> Challenge
Give the data below again exactly as written, without its pictures.

> Data provided
• • • •

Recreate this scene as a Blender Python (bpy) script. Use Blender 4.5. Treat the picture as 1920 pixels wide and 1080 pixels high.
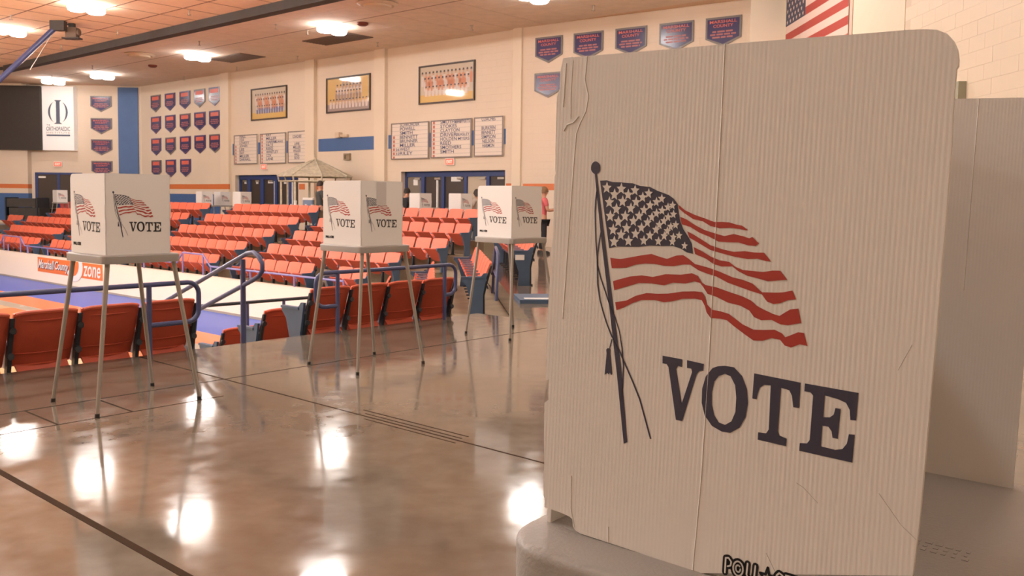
import bpy, bmesh, math, random
from math import radians, sin, cos, pi
from mathutils import Vector, Matrix
from mathutils.geometry import tessellate_polygon
random.seed(7)
for _o in list(bpy.data.objects):
    bpy.data.objects.remove(_o)
SC = bpy.context.scene
COL = SC.collection

# ------------------------------------------------------------------ camera
PITCH, ROLL, EYE = 0.0634819, 0.0126794, 1.34462
cam_d = bpy.data.cameras.new('camera')
cam = bpy.data.objects.new('camera', cam_d)
COL.objects.link(cam)
_f = Vector((0, cos(PITCH), -sin(PITCH)))
_u = Vector((0, sin(PITCH), cos(PITCH)))
_r = Vector((1, 0, 0))
_r2 = _r * cos(ROLL) + _u * sin(ROLL)
_u2 = _u * cos(ROLL) - _r * sin(ROLL)
cam.matrix_world = Matrix(((_r2.x, _u2.x, -_f.x, 0), (_r2.y, _u2.y, -_f.y, 0), (_r2.z, _u2.z, -_f.z, EYE), (0, 0, 0, 1)))
cam_d.sensor_fit = 'HORIZONTAL'
cam_d.sensor_width = 36.0
cam_d.lens = 1679.28 / 1920 * 36.0
cam_d.shift_y = -(540 - 479.58) / 1920
cam_d.clip_start = 0.05
cam_d.clip_end = 300
cam_d.dof.use_dof = True
cam_d.dof.focus_distance = 1.3
cam_d.dof.aperture_fstop = 26.0
SC.camera = cam

# ------------------------------------------------------------------ world, exposure
W = bpy.data.worlds.new('world')
SC.world = W
W.use_nodes = True
W.node_tree.nodes['Background'].inputs[0].default_value = (1.0, 0.80, 0.62, 1)
W.node_tree.nodes['Background'].inputs[1].default_value = 0.05
vs = SC.view_settings
vs.view_transform = 'Standard'
vs.look = 'None'
vs.gamma = 1.0
vs.use_curve_mapping = False
vs.exposure = -0.42
LAMP_STRENGTH = 54.0
LAMP_COLOR = (1.0, 0.955, 0.925)
COURT_LAMP_GAIN = 6.9
NEAR_LAMP_GAIN = 1.9

# ------------------------------------------------------------------ frames
# arena frame: b runs away to the right along the booths' grid, a runs away to the left
TH = radians(48.8)
CT, ST = cos(TH), sin(TH)


def AR(b, a, z=0.0):
    return Vector((b * CT - a * ST, b * ST + a * CT, z))


ROT_NEAR = TH                 # local +y = a direction
ROT_FAR = TH + pi / 2         # local +y = -b direction, local +x = a direction

# ------------------------------------------------------------------ materials
MATS = {}


def mat(name, col, rough=0.6, metal=0.0, spec=0.5, var=0.0, vscale=3.0, bump=0.0, bscale=40.0, coat=0.0, emit=None, estr=0.0, rvar=0.0):
    if name in MATS:
        return MATS[name]
    m = bpy.data.materials.new(name)
    m.use_nodes = True
    nt = m.node_tree
    b = nt.nodes['Principled BSDF']
    b.inputs['Base Color'].default_value = (*col, 1)
    b.inputs['Roughness'].default_value = rough
    b.inputs['Metallic'].default_value = metal
    b.inputs['Specular IOR Level'].default_value = spec
    if coat:
        b.inputs['Coat Weight'].default_value = coat
        b.inputs['Coat Roughness'].default_value = 0.05
    if emit:
        b.inputs['Emission Color'].default_value = (*emit, 1)
        b.inputs['Emission Strength'].default_value = estr
    if var or bump or rvar:
        tc = nt.nodes.new('ShaderNodeTexCoord')
    if var or rvar:
        n = nt.nodes.new('ShaderNodeTexNoise')
        n.inputs['Scale'].default_value = vscale
        n.inputs['Detail'].default_value = 5
        nt.links.new(tc.outputs['Object'], n.inputs['Vector'])
    if var:
        r = nt.nodes.new('ShaderNodeValToRGB')
        r.color_ramp.elements[0].position = 0.3
        r.color_ramp.elements[1].position = 0.7
        r.color_ramp.elements[0].color = (*[c * (1 - var) for c in col], 1)
        r.color_ramp.elements[1].color = (*[min(1, c * (1 + var)) for c in col], 1)
        nt.links.new(n.outputs['Fac'], r.inputs['Fac'])
        nt.links.new(r.outputs['Color'], b.inputs['Base Color'])
    if rvar:
        mr = nt.nodes.new('ShaderNodeMapRange')
        mr.inputs['To Min'].default_value = max(0.02, rough - rvar)
        mr.inputs['To Max'].default_value = rough + rvar
        nt.links.new(n.outputs['Fac'], mr.inputs['Value'])
        nt.links.new(mr.outputs['Result'], b.inputs['Roughness'])
    if bump:
        n2 = nt.nodes.new('ShaderNodeTexNoise')
        n2.inputs['Scale'].default_value = bscale
        n2.inputs['Detail'].default_value = 3
        nt.links.new(tc.outputs['Object'], n2.inputs['Vector'])
        bp = nt.nodes.new('ShaderNodeBump')
        bp.inputs['Strength'].default_value = bump
        bp.inputs['Distance'].default_value = 0.01
        nt.links.new(n2.outputs['Fac'], bp.inputs['Height'])
        nt.links.new(bp.outputs['Normal'], b.inputs['Normal'])
    MATS[name] = m
    return m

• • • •

> Answer to this task
Recreate this scene as a Blender Python (bpy) script. Use Blender 4.5. Treat the picture as 1920 pixels wide and 1080 pixels high.
import bpy, bmesh, math, random
from math import radians, sin, cos, pi
from mathutils import Vector, Matrix
from mathutils.geometry import tessellate_polygon
random.seed(7)
for _o in list(bpy.data.objects):
    bpy.data.objects.remove(_o)
SC = bpy.context.scene
COL = SC.collection

# ------------------------------------------------------------------ camera
PITCH, ROLL, EYE = 0.0634819, 0.0126794, 1.34462
cam_d = bpy.data.cameras.new('camera')
cam = bpy.data.objects.new('camera', cam_d)
COL.objects.link(cam)
_f = Vector((0, cos(PITCH), -sin(PITCH)))
_u = Vector((0, sin(PITCH), cos(PITCH)))
_r = Vector((1, 0, 0))
_r2 = _r * cos(ROLL) + _u * sin(ROLL)
_u2 = _u * cos(ROLL) - _r * sin(ROLL)
cam.matrix_world = Matrix(((_r2.x, _u2.x, -_f.x, 0), (_r2.y, _u2.y, -_f.y, 0), (_r2.z, _u2.z, -_f.z, EYE), (0, 0, 0, 1)))
cam_d.sensor_fit = 'HORIZONTAL'
cam_d.sensor_width = 36.0
cam_d.lens = 1679.28 / 1920 * 36.0
cam_d.shift_y = -(540 - 479.58) / 1920
cam_d.clip_start = 0.05
cam_d.clip_end = 300
cam_d.dof.use_dof = True
cam_d.dof.focus_distance = 1.3
cam_d.dof.aperture_fstop = 26.0
SC.camera = cam

# ------------------------------------------------------------------ world, exposure
W = bpy.data.worlds.new('world')
SC.world = W
W.use_nodes = True
W.node_tree.nodes['Background'].inputs[0].default_value = (1.0, 0.80, 0.62, 1)
W.node_tree.nodes['Background'].inputs[1].default_value = 0.05
vs = SC.view_settings
vs.view_transform = 'Standard'
vs.look = 'None'
vs.gamma = 1.0
vs.use_curve_mapping = False
vs.exposure = -0.42
LAMP_STRENGTH = 54.0
LAMP_COLOR = (1.0, 0.955, 0.925)
COURT_LAMP_GAIN = 6.9
NEAR_LAMP_GAIN = 1.9

# ------------------------------------------------------------------ frames
# arena frame: b runs away to the right along the booths' grid, a runs away to the left
TH = radians(48.8)
CT, ST = cos(TH), sin(TH)


def AR(b, a, z=0.0):
    return Vector((b * CT - a * ST, b * ST + a * CT, z))


ROT_NEAR = TH                 # local +y = a direction
ROT_FAR = TH + pi / 2         # local +y = -b direction, local +x = a direction

# ------------------------------------------------------------------ materials
MATS = {}


def mat(name, col, rough=0.6, metal=0.0, spec=0.5, var=0.0, vscale=3.0, bump=0.0, bscale=40.0, coat=0.0, emit=None, estr=0.0, rvar=0.0):
    if name in MATS:
        return MATS[name]
    m = bpy.data.materials.new(name)
    m.use_nodes = True
    nt = m.node_tree
    b = nt.nodes['Principled BSDF']
    b.inputs['Base Color'].default_value = (*col, 1)
    b.inputs['Roughness'].default_value = rough
    b.inputs['Metallic'].default_value = metal
    b.inputs['Specular IOR Level'].default_value = spec
    if coat:
        b.inputs['Coat Weight'].default_value = coat
        b.inputs['Coat Roughness'].default_value = 0.05
    if emit:
        b.inputs['Emission Color'].default_value = (*emit, 1)
        b.inputs['Emission Strength'].default_value = estr
    if var or bump or rvar:
        tc = nt.nodes.new('ShaderNodeTexCoord')
    if var or rvar:
        n = nt.nodes.new('ShaderNodeTexNoise')
        n.inputs['Scale'].default_value = vscale
        n.inputs['Detail'].default_value = 5
        nt.links.new(tc.outputs['Object'], n.inputs['Vector'])
    if var:
        r = nt.nodes.new('ShaderNodeValToRGB')
        r.color_ramp.elements[0].position = 0.3
        r.color_ramp.elements[1].position = 0.7
        r.color_ramp.elements[0].color = (*[c * (1 - var) for c in col], 1)
        r.color_ramp.elements[1].color = (*[min(1, c * (1 + var)) for c in col], 1)
        nt.links.new(n.outputs['Fac'], r.inputs['Fac'])
        nt.links.new(r.outputs['Color'], b.inputs['Base Color'])
    if rvar:
        mr = nt.nodes.new('ShaderNodeMapRange')
        mr.inputs['To Min'].default_value = max(0.02, rough - rvar)
        mr.inputs['To Max'].default_value = rough + rvar
        nt.links.new(n.outputs['Fac'], mr.inputs['Value'])
        nt.links.new(mr.outputs['Result'], b.inputs['Roughness'])
    if bump:
        n2 = nt.nodes.new('ShaderNodeTexNoise')
        n2.inputs['Scale'].default_value = bscale
        n2.inputs['Detail'].default_value = 3
        nt.links.new(tc.outputs['Object'], n2.inputs['Vector'])
        bp = nt.nodes.new('ShaderNodeBump')
        bp.inputs['Strength'].default_value = bump
        bp.inputs['Distance'].default_value = 0.01
        nt.links.new(n2.outputs['Fac'], bp.inputs['Height'])
        nt.links.new(bp.outputs['Normal'], b.inputs['Normal'])
    MATS[name] = m
    return m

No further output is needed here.